PINELLAS COUNTY, Fla. — It’s that time of year when Heather Wendt’s family home in Crystal Beach usually turns merry and bright.
“For us, it’s always been a big thing,” she said. “My normal is that I look like a Hallmark movie in my house.”
But this year, it’s a horror movie, too, after Hurricane Helene.
Three months after the home flooded, it’s still gutted and waiting for repair.
In fact, Wendt still doesn’t know if she can repair it. And to make matters worth, Pinellas County has now labeled the home “substantially damaged” in a letter Wendt received weeks ago.
“I called my husband, and I said, ‘We got the substantial damage letter,’" Wendt said. "My husband said that it was a great thing, but I told him it was not a good one."
The letter from Pinellas County said her Crystal Beach home is so damaged that to comply with FEMA’s so-called 50% Rule, she either has to elevate it, demolish it, or relocate it.
Wendt showed up at a Pinellas County Board of County Commission meeting Tuesday to share her frustration — and she wasn’t alone.
“They are screwing people’s lives up,” another Crystal Beach homeowner, John Richter, said of the letters.
They’re mad that the letters sent out offered few specifics or explanations as to why their homes were deemed substantially damaged.
Homeowners are also mad that inspectors didn’t enter their homes before determining they were substantially damaged. According to the county, inspectors measured the high-water line on the outside of homes and entered it into a FEMA calculator to determine whether a home was substantially damaged.

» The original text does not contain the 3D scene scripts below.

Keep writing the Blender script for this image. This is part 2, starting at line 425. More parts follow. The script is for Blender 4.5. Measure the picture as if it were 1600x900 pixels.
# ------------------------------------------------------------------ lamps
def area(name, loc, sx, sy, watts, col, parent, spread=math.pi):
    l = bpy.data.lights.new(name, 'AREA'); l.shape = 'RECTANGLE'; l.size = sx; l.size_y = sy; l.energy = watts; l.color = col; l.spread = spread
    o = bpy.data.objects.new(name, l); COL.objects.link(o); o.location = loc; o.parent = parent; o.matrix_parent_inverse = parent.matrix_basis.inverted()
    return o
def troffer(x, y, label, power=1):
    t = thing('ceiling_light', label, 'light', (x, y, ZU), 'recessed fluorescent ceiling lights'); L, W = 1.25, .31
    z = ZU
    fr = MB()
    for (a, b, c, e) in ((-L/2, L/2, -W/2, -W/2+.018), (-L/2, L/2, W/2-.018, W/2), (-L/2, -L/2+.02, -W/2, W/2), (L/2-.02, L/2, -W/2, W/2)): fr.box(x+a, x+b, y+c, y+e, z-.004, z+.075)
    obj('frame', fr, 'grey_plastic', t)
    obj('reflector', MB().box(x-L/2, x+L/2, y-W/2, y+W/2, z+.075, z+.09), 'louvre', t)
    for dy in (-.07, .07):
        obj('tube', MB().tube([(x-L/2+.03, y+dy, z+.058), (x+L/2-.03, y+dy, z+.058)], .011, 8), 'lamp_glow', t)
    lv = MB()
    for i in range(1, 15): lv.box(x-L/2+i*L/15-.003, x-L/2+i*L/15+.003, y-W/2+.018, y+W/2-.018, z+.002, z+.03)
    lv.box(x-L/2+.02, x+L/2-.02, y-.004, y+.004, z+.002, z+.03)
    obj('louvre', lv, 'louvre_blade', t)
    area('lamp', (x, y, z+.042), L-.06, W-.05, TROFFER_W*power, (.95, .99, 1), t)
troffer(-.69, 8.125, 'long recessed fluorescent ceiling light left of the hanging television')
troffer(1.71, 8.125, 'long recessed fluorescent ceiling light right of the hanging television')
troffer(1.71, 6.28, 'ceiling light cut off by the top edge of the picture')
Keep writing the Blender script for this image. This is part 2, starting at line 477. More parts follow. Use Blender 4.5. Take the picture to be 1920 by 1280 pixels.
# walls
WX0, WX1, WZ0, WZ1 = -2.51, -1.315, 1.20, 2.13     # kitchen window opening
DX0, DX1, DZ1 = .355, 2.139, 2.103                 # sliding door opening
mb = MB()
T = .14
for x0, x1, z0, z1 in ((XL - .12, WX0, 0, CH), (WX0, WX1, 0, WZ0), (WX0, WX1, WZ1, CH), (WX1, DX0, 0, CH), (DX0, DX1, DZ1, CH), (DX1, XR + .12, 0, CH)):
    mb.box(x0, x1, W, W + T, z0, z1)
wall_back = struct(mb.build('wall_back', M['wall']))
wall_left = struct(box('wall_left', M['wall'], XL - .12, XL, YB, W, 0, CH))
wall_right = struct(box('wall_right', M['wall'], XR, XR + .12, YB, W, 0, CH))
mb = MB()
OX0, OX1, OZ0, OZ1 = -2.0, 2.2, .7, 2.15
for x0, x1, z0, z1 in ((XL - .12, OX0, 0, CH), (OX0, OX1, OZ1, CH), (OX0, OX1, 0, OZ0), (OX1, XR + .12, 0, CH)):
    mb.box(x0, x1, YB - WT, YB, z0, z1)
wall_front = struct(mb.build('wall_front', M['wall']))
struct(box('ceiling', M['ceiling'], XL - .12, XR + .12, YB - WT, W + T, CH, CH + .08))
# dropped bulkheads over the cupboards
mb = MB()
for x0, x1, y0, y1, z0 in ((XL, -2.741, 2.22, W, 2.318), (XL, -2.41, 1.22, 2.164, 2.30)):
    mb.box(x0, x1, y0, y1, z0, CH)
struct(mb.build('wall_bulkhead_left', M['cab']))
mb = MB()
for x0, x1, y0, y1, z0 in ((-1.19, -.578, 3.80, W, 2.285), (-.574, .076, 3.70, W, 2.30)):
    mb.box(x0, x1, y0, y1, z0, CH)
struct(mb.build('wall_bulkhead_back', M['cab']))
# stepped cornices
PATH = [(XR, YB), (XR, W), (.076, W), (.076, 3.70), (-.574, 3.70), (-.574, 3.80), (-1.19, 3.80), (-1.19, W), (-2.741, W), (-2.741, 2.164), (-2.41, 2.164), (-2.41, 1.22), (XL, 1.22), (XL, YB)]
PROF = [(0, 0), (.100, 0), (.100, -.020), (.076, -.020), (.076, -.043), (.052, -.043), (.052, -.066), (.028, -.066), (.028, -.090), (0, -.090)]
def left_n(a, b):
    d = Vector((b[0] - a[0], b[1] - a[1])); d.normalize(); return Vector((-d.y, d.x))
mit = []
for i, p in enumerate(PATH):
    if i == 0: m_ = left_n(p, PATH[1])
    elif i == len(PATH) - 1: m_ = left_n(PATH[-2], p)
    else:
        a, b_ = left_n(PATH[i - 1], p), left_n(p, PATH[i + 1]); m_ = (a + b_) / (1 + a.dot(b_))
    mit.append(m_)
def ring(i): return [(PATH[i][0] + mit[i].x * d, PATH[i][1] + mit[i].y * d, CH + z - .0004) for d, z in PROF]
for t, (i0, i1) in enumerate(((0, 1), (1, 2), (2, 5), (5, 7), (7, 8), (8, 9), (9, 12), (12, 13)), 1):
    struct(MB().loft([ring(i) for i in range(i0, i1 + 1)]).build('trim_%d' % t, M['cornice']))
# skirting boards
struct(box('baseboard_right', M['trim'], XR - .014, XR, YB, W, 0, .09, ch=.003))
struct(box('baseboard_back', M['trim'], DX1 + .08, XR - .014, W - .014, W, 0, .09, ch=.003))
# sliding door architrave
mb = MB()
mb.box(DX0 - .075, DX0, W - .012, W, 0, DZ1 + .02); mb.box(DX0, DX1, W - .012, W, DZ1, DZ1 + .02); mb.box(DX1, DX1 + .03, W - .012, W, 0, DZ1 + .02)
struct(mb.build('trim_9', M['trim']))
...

In the Tuesday meeting, the county acknowledged the determinations are not an exact science, and Wendt believes her situation is proof.
She said even though 4 feet of water surrounded the exterior of her home during Helene, only about a foot of flood water entered her home.
“We are appalled that this is going on and that we have to go through this,” Wendt told the commissioners.
Kevin McAndrew, the county’s building and development review services director, said more than a thousand Pinellas County homes in total are on-track to get substantial damage letters in the coming weeks, but that number will go down.
Homeowners can appeal the determinations and, more immediately, request reassessments.
The reassessments will examine homes to be substantially damaged in a more granular fashion. Homeowners will be allowed to submit photos and documentation, and a construction cost estimator, property appraiser, and certified floodplain manager will review the information to determine if the substantial damage determination should be overturned.
“If you get an initial determination of substantial damage, pursue the reassessment,” McAndrew urged.
Wendt is starting that process.
“We’ll fight it as much as we can,” she said.
However, there’s no guarantee she’ll win that fight and be allowed to rebuild.
“You go through the motions of what do I do next?” she said. “I don’t even know where to go with this. I can’t sit here and just demolish this house just because the county said that.”